Stabilizing reactive metal-ligand fragments: Development of multidentate monoanionic ligands

Chapter 1. An overview of the use of tetradentate monoanionic (TDMA) ligands in organometallic and bioinorganic chemistry is presented. The potential drawbacks and advantages of different ligand donor groups and motifs are outlined, setting up the foundation for the work to be presented in the following five chapters.;Chapter 2. A series of early transition metal complexes supported by the TDMA ligand BPPA is synthesized. The substitution chemistry of the metal-halide complexes is explored.

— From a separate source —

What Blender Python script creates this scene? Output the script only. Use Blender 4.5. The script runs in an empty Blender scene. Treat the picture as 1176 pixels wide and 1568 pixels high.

The thermal stability of a tribenzyl zirconium complex is studied, and the nature of the resulting decomposition product is reported.;Chapter 3. The synthesis of the new multidentate monoanionic ligand [N2P2] is described, and the coordination chemistry of a series of first-row transition metal-halide complexes supported by the [N2P2] ligand is presented. Three distinct coordination modes are observed. Electrochemical and solid-state magnetic susceptibility data are also reported.;Chapter 4. Titanium and zirconium alkyl complexes are synthesized, and the thermal stability of the metal-alkyl compounds is explored. A change in coordination geometry of the [N2P2] ligand upon the formation of a cationic species is outlined. Low-valent titanium and zirconium species are generated, and their reactivity with dinitrogen and other substrates is presented.;Chapter 5. The substitution and reduction chemistry of a [N2P2] cobalt halide complex is presented. A four-coordinate Co(I) compound is isolated, and the results of reactivity studies with arylazides is outlined. The synthesis and resulting changes in coordination and reaction chemistry with the new ligand [N2P2tolyl] is described.;Chapter 6. Manganese and iron alkyl-, hydride-, and low-valent compounds are synthesized. The structural and spectroscopic properties of two new end-on bridging dinitrogen complexes are presented. Changes in reactivity within the reduced iron system are examined following the substitution of [N2P2] for [N2P2tolyl ].